Filter for the word "scene" and keep each matching line.

### INPUT DATA
-=-=-=-=-

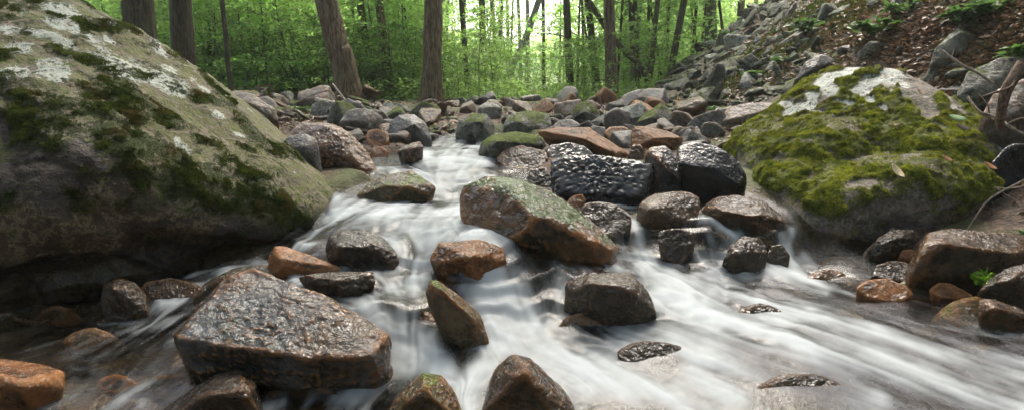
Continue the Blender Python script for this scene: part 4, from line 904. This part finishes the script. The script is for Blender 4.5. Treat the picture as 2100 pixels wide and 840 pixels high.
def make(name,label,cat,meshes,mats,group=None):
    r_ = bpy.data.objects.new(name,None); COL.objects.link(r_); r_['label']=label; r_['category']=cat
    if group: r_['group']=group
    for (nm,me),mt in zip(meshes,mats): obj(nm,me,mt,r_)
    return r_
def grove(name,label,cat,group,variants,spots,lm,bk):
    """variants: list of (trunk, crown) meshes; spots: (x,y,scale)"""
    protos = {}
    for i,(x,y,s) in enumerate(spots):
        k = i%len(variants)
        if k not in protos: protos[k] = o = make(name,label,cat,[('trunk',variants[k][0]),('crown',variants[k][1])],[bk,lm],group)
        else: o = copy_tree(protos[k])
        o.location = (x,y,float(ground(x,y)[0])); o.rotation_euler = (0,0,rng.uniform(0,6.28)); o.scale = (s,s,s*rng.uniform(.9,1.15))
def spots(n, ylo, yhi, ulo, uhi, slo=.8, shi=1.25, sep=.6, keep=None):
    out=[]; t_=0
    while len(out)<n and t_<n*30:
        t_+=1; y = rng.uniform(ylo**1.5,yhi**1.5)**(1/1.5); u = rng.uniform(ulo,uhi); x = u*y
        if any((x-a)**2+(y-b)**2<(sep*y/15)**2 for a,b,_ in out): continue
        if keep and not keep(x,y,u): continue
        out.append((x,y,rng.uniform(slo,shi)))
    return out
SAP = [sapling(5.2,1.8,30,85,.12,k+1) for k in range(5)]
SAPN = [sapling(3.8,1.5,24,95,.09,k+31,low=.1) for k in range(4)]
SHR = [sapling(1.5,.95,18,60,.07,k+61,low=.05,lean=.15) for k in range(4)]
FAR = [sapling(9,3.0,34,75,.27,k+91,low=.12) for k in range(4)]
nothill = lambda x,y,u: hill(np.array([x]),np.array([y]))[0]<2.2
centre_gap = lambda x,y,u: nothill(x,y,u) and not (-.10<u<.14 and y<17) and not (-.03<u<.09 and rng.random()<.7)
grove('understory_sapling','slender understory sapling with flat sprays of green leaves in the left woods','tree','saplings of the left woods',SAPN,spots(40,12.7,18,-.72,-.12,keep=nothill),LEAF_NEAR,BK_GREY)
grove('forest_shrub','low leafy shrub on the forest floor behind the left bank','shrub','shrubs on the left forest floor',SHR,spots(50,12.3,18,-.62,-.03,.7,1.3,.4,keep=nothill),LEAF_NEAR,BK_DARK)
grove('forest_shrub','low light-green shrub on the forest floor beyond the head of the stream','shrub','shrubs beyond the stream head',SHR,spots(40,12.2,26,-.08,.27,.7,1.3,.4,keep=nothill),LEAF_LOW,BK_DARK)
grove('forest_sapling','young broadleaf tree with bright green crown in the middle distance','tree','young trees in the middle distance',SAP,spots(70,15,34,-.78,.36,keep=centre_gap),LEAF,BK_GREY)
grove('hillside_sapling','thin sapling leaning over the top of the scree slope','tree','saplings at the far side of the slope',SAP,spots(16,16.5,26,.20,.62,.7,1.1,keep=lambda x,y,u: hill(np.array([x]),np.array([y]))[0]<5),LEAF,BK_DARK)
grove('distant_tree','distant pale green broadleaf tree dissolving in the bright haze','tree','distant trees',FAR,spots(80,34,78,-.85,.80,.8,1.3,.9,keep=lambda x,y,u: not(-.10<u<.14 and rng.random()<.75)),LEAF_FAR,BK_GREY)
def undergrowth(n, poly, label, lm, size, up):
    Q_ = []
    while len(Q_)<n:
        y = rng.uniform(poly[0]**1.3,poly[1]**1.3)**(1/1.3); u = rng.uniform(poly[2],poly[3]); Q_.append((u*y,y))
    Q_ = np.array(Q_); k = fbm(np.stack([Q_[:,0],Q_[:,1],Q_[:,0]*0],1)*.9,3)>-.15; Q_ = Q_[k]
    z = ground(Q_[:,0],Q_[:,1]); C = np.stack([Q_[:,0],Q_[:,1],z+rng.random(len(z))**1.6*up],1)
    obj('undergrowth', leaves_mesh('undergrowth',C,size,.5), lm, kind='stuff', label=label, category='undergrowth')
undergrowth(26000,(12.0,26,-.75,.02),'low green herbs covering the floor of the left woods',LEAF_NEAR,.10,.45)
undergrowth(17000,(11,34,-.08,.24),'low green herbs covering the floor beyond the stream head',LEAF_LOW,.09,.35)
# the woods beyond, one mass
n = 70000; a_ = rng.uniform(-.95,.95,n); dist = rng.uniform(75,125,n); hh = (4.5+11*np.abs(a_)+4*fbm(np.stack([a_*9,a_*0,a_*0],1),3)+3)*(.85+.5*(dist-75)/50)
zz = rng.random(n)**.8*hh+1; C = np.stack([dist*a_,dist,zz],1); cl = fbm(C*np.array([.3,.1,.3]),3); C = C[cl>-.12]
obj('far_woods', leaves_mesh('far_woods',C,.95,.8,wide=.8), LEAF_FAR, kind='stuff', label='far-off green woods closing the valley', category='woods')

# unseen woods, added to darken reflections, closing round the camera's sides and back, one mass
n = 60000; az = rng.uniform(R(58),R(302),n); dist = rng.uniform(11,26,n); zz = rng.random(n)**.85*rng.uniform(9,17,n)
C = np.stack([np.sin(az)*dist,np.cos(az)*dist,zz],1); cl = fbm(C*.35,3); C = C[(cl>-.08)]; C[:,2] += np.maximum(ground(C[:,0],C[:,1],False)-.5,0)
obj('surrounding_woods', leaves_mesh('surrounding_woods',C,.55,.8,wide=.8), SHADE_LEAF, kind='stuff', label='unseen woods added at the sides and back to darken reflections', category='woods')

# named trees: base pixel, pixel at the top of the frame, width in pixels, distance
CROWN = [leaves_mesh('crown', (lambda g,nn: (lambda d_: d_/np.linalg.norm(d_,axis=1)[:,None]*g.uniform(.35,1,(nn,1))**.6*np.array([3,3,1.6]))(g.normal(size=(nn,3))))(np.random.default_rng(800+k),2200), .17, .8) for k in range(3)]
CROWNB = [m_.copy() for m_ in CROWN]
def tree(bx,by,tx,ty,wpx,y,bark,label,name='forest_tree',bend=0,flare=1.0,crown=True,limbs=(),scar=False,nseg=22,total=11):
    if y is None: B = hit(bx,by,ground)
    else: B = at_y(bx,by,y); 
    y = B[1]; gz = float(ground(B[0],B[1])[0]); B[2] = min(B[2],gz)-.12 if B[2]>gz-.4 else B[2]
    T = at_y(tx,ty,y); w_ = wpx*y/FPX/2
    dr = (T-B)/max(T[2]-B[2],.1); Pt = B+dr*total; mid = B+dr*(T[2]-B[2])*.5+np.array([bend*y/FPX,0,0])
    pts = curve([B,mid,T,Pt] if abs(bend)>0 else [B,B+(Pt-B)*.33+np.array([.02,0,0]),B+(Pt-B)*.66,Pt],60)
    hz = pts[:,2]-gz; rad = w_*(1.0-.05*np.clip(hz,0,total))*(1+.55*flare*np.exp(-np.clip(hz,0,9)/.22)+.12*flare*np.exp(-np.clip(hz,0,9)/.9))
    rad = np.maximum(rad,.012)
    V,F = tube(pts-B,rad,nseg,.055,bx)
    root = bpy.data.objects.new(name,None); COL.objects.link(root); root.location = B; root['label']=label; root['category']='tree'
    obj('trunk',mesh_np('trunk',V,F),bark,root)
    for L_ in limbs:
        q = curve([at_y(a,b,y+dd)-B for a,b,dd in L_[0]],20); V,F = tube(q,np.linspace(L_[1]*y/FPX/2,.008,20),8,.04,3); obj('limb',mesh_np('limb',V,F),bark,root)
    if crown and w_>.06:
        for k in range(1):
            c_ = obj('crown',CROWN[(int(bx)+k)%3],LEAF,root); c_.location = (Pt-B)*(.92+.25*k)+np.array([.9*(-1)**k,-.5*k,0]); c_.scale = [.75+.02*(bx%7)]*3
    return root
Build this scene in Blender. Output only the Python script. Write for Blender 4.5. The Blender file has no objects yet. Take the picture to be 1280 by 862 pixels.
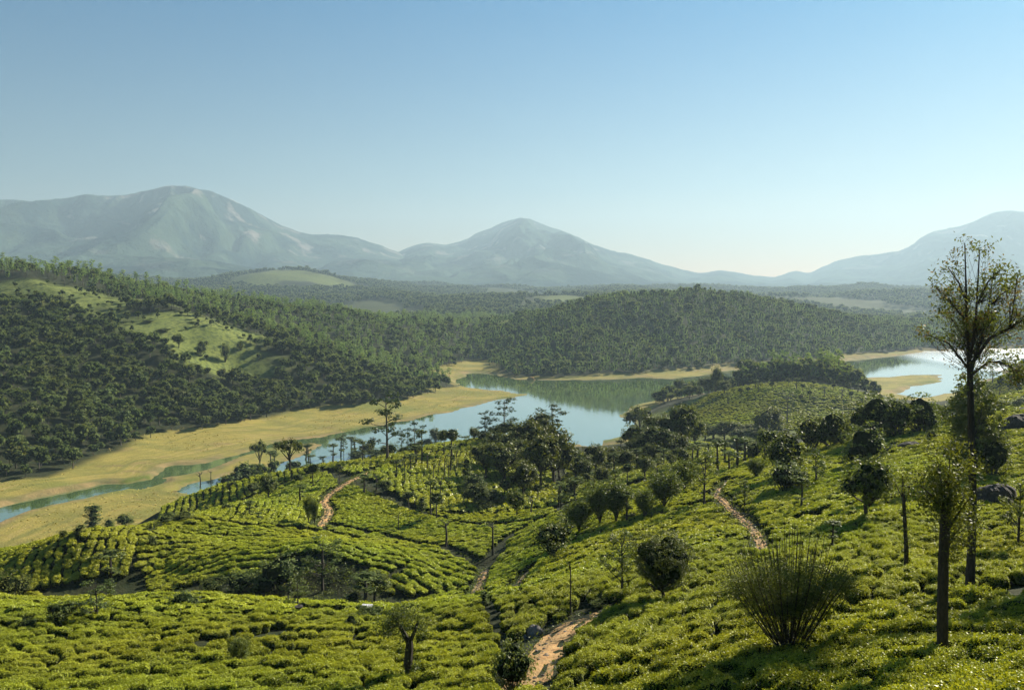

-=-=-=-=-

### TASK SOLUTION
Continue the Blender Python script for this scene: part 4, from line 904. This part finishes the script. The script is for Blender 4.5. Treat the picture as 2100 pixels wide and 840 pixels high.
Build this scene in Blender. Output only the Python script. Write for Blender 4.5. The Blender file has no objects yet. Take the picture to be 1280 by 862 pixels.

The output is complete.